End Times- Fire or Ice

 When I think about the end of the world, the apocalypse, Robert Frost comes to mind. His poem, "Fire and Ice" has been one of my favorites since the first time that I read it in 5th grade.  It reads as follows:

Fire and Ice

By Robert Frost

Some say the world will end in fire,
Some say in ice.
From what I've tasted of desire
I hold with those who favor fire.
But if it had to perish twice,
I think I know enough of hate
To say that for destruction ice
Is also great
And would suffice.



After reading the last chapter of Ovid the idea of no end but merely change appeals to me more than destruction ice or fire the Frost's words still echo in my head.

Wednesday, April 3, 2013

Perpetual Flow of Energy

"The only reality is the perpetual flow of vital energy." Montale

I came across this quote in a book I was reading for my poetry class. It proceeded  Derek Mahon's poem "A Swim in Co. Wicklow."Though it took me a while to understand what the poems meaning was I realized it was all held in Montale's quote. The poem talks about the changes and flowing nature of water in all of its form; from the lakes, rivers, and woodland pools to the "swirl and spin" of the sea.
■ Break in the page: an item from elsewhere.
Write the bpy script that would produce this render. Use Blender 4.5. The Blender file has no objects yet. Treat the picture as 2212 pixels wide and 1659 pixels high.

This theme struck a cord with me after reading the last chapter of Ovid for the second time. Like the flow of water or "virtual energy" Ovid explains that life is cyclical; nothing is ever destroyed but only changes. It exists in a closed circle of change.

"Nothing retains the shape of what it was, And Nature, always making old things new, Proves nothing dies within the universe, But takes another being in new forms." - Ovid

I thought Montale's quote fit nicely in to what we were talking about in class Monday so I figured I would share it.